Louisiana was helpful in providing NCTQ with facts that enhanced this analysis. The state also noted that the State Board of Elementary and Secondary Education (BESE) is expected to adopt policy providing regulations around the implementation of the new teacher and leader evaluation system in December 2011, including targeted professional growth opportunities.  

How we graded

Professional development should be connected to needs identified through teacher evaluations.

The goal of teacher evaluation systems should be not just to identify highly effective teachers and those who underperform but to help all teachers improve.  Even highly effective teachers may have areas where they can continue to grow and develop their knowledge and skills.
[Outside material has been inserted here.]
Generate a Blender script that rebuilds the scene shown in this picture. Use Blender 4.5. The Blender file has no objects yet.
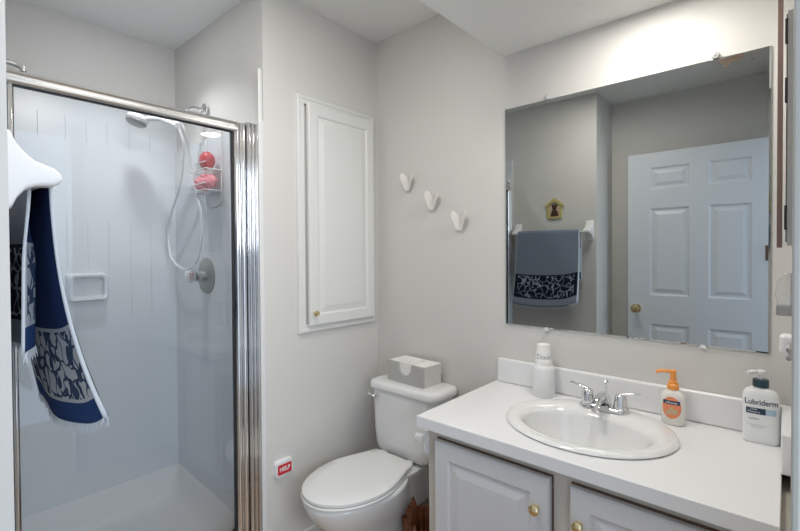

Rigorous evaluations should provide actionable feedback on teachers? strengths and weaknesses that can form the basis of professional development activities.  Too often professional development is random rather than targeted to the identified needs of individual teachers.  Failure to make the connection between evaluations and professional development squanders the likelihood that professional development will be meaningful.

Many states are only explicit about tying professional development plans to evaluation results if the evaluation results are bad.  Good evaluations with meaningful feedback should be useful to all teachers, and if done right should help design professional development plans for all teachers—not just those who receive poor ratings.  

Research rationale

For evidence of the benefits of feedback from evaluation systems, and the potential for professional development surrounding that feedback, see T. Kane et al, "Evaluating Teacher Effectiveness." Education Next. Vol 11, No. 3 (2011); E. Taylor and J. Tyler, "The Effect of Evaluation on Performance: Evidence from Longitudinal Student Achievement Data of Mid-Career Teachers." National Bureau of Economic Research (2011).

Much professional development, particularly those that are not aligned to specific feedback from teacher evaluations, has been found to be ineffective.  For evidence see M. Garet, "Middle School Mathematics Professional Development Impact Study: Findings After the Second Year of Implementation." Institute of Education Sciences (2011).

For additional evidence regarding best practices for professional development, see "The Deliver, Financing, and Assessment of Professional Development in Education: Pre-Service Preparation and In-Service Training." The Finance Project (2003).